Friday, 26 November 2010

M25 widening cost 'increases £660m'

The cost of widening Britain's busiest motorway has increased by 660 million pounds, partly due to project delay

The cost of widening Britain's busiest motorway has increased by 660 million pounds, partly due to project delay

The cost of widening Britain's busiest motorway has increased by 24%, or £660 million, partly due to the slow way the Highways Agency took the project forward, a report by a Government spending watchdog has said.

An 18-month delay in preparing and finalising the widening procurement for the M25 meant the contract was let in May 2009 at the height of the credit crisis, the report by the National Audit Office (NAO) said.
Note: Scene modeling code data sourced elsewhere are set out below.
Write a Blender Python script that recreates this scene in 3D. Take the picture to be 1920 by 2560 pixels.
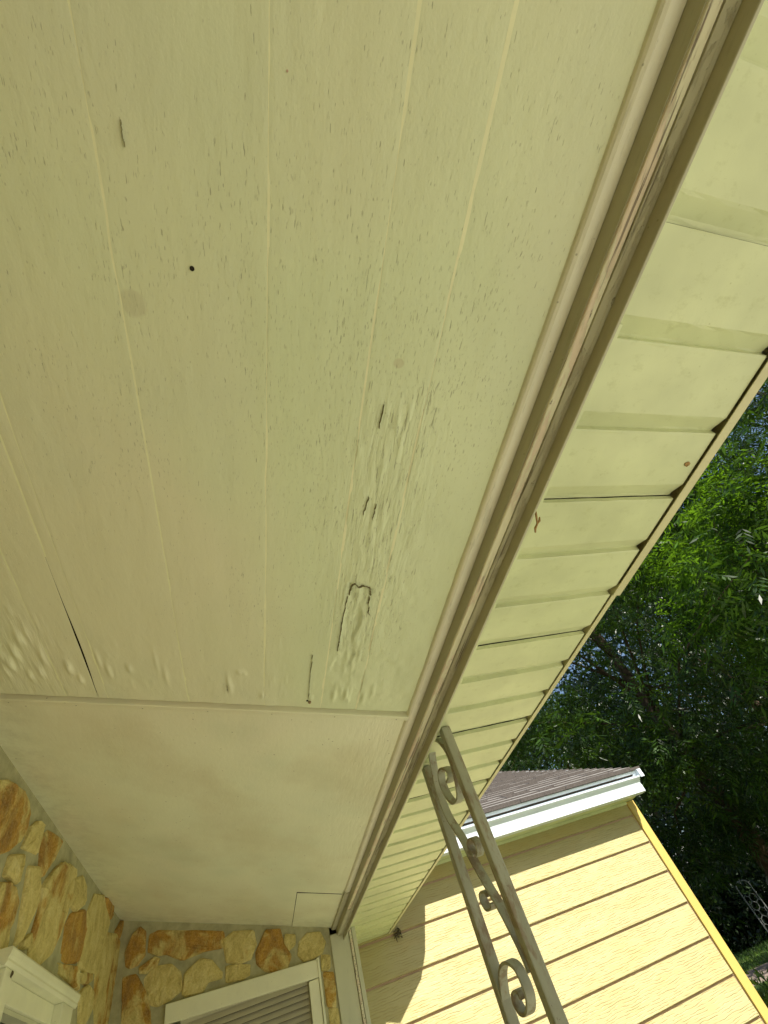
import bpy, bmesh, math, random
import numpy as np
from mathutils import Vector, Matrix

scene = bpy.context.scene
for o in list(bpy.data.objects):
    bpy.data.objects.remove(o, do_unlink=True)
COL = scene.collection

# ---------------------------------------------------------------- camera
cam_d = bpy.data.cameras.new('camera')
cam = bpy.data.objects.new('camera', cam_d)
COL.objects.link(cam)
cam.matrix_world = Matrix((( 0.948097,  0.034500, -0.316105, 0.0),
                           (-0.160958, -0.805264, -0.570650, 0.0),
                           (-0.274236,  0.591911, -0.757915, 1.65),
                           (0, 0, 0, 1)))
cam_d.sensor_fit = 'VERTICAL'
cam_d.sensor_height = 24.0
cam_d.sensor_width = 18.0
cam_d.lens = 1087.0 / 2560.0 * 24.0
cam_d.clip_start = 0.02
cam_d.clip_end = 2000
scene.camera = cam
scene.render.resolution_x = 768
scene.render.resolution_y = 1024

# ---------------------------------------------------------------- light
SUN_TO = Vector((0.338, -1.0, 0.875)).normalized()
world = bpy.data.worlds.new('World')
scene.world = world
world.use_nodes = True
wn = world.node_tree
wn.nodes.clear()
sky = wn.nodes.new('ShaderNodeTexSky')
sky.sky_type = 'NISHITA'
sky.sun_disc = False
sky.sun_elevation = math.asin(SUN_TO.z)
sky.sun_rotation = math.atan2(SUN_TO.x, SUN_TO.y)
sky.air_density = 1.0
sky.dust_density = 1.0
sky.ozone_density = 1.0
bg = wn.nodes.new('ShaderNodeBackground')
bg.inputs['Strength'].default_value = 0.085
wo = wn.nodes.new('ShaderNodeOutputWorld')
wn.links.new(sky.outputs[0], bg.inputs[0])
wn.links.new(bg.outputs[0], wo.inputs[0])

sun_d = bpy.data.lights.new('sun', 'SUN')
sun_d.energy = 5.0
sun_d.angle = math.radians(0.5)
sun_d.color = (1.0, 0.95, 0.84)
sun = bpy.data.objects.new('sun', sun_d)
COL.objects.link(sun)
sun.rotation_euler = SUN_TO.to_track_quat('Z', 'Y').to_euler()
sun.location = (4, -8, 12)

vs = scene.view_settings
vs.view_transform = 'Standard'
vs.look = 'None'
vs.gamma = 1.0
vs.use_curve_mapping = False
vs.exposure = 0.9
scene.render.engine = 'CYCLES'
scene.cycles.max_bounces = 10
scene.cycles.diffuse_bounces = 6

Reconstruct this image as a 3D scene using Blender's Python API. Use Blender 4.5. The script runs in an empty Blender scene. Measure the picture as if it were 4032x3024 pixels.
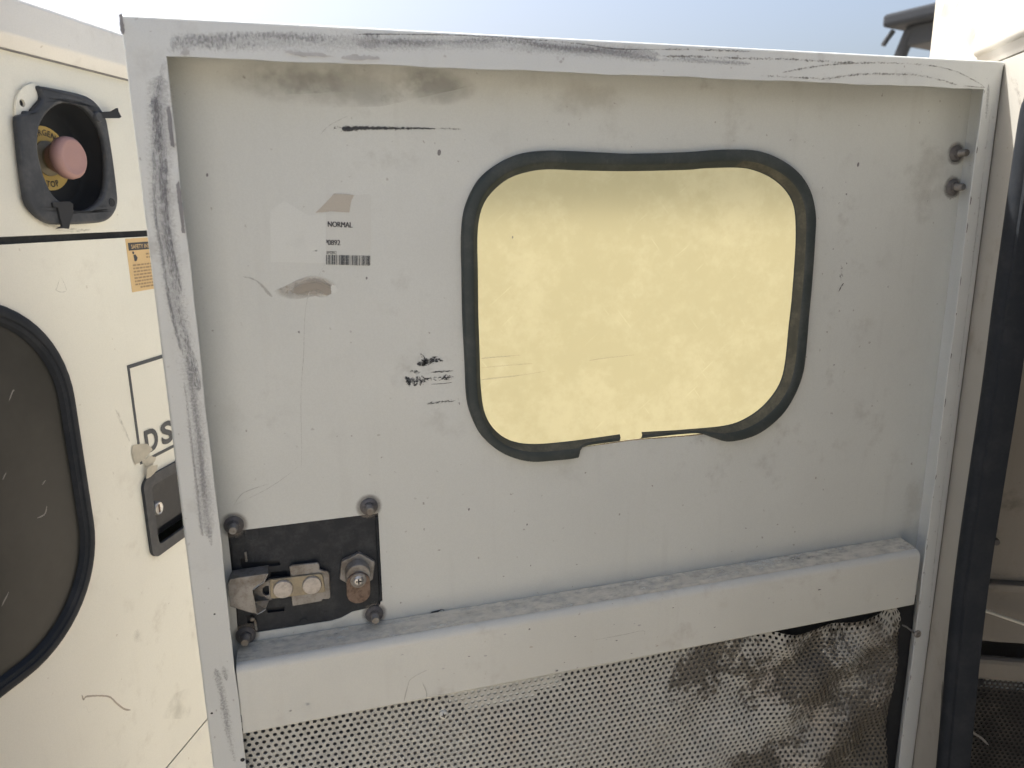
import bpy, bmesh, math, random
from mathutils import Vector, Matrix
from mathutils.geometry import tessellate_polygon

random.seed(7)
scene = bpy.context.scene
COL = scene.collection
R = math.radians

# ------------------------------------------------------------------ camera
cam_data = bpy.data.cameras.new("camera")
cam_data.sensor_fit = 'HORIZONTAL'
cam_data.sensor_width = 36.0
cam_data.lens = 25.946
cam_data.clip_start = 0.01
cam_data.clip_end = 5000.0
cam_data.dof.use_dof = True
cam_data.dof.focus_distance = 0.80
cam_data.dof.aperture_fstop = 7.5
cam = bpy.data.objects.new("camera", cam_data)
COL.objects.link(cam)
cam.matrix_world = Matrix(((0.960026, 0.076187, -0.269341, 0.11225),
                           (-0.279613, 0.216797, -0.935316, -0.65888),
                           (-0.012866, 0.973239, 0.229433, 1.55),
                           (0, 0, 0, 1)))
scene.camera = cam

# ------------------------------------------------------------------ sky, sun, exposure
SUN_AZ, SUN_EL = R(-42), R(59)
world = bpy.data.worlds.new("World")
scene.world = world
world.use_nodes = True
wn = world.node_tree
wn.nodes.clear()
wo = wn.nodes.new("ShaderNodeOutputWorld")
wb = wn.nodes.new("ShaderNodeBackground")
ws = wn.nodes.new("ShaderNodeTexSky")
ws.sky_type = 'NISHITA'
ws.sun_disc = False
ws.sun_elevation = SUN_EL
ws.sun_rotation = SUN_AZ
ws.air_density = 1.0
ws.dust_density = 7.0
ws.ozone_density = 1.0
wb.inputs["Strength"].default_value = 0.086
wn.links.new(ws.outputs[0], wb.inputs[0])
wn.links.new(wb.outputs[0], wo.inputs[0])

sun_dir = Vector((math.sin(SUN_AZ) * math.cos(SUN_EL), math.cos(SUN_AZ) * math.cos(SUN_EL), math.sin(SUN_EL)))
sl = bpy.data.lights.new("sun", 'SUN')
sl.energy = 3.5
sl.angle = R(0.6)
sl.color = (1.0, 0.975, 0.93)
so = bpy.data.objects.new("sun", sl)
COL.objects.link(so)
so.rotation_euler = sun_dir.to_track_quat('Z', 'Y').to_euler()
so.location = sun_dir * 50

vs = scene.view_settings
vs.view_transform = 'Standard'
vs.look = 'None'
vs.exposure = 1.54
vs.gamma = 1.0
vs.use_curve_mapping = False
scene.cycles.use_denoising = True
scene.cycles.max_bounces = 7
scene.cycles.diffuse_bounces = 5
scene.cycles.transparent_max_bounces = 10
scene.cycles.caustics_reflective = False
scene.cycles.caustics_refractive = False
scene.cycles.use_adaptive_sampling = True
scene.cycles.adaptive_threshold = 0.035

# ------------------------------------------------------------------ frames
# door: (x, z) in the plane y = depth ; the two enclosures have upright side walls along DV
DV = Vector((0.429657, 0.902992, 0.0))
NV = Vector((0.902992, -0.429657, 0.0))
LP = Vector((-0.157, 0, 0))
RP = Vector((0.853, 0, 0))
UP = Vector((0, 0, 1))


def FD(u, v, h):            # door: h = metres towards the viewer from the front of the frame
    return Vector((u, -h, v))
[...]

This increased the net present cost by £660 million to £3.4 billion, the NAO said.

The report added that the Government had announced in 2003 its intention to reduce congestion on the M25.

At that time, the Highways Agency was starting to carry out trials of an alternative, potentially cheaper solution of allowing drivers to use motorway hard shoulders at peak times - known as hard shoulder running (HSR).

The NAO said on Thursday that the savings from a conventionally-procured HSR solution for the M25 might range between £400 million and £1.1 billion.

The report said: "The slow progress on testing HSR and the agency's commitment to widening meant that the agency limited its options.

"As a result, it did not give itself the opportunity to secure a better price for the taxpayer. The agency is now using HSR on a number of major roads."

NAO head Amyas Morse said: "The Highways Agency's PFI (private finance initiative) project to widen the M25 could have achieved a materially better value-for-money outcome. This was partly because the slowness with which the project was taken forward subjected it to the cost effects of the credit crisis.

"The agency should have adopted a more agile approach to procurement, recognising the potential for making savings using an alternative method of relieving congestion - hard shoulder running. The agency should have kept its contracting approach open to allow the use of this method."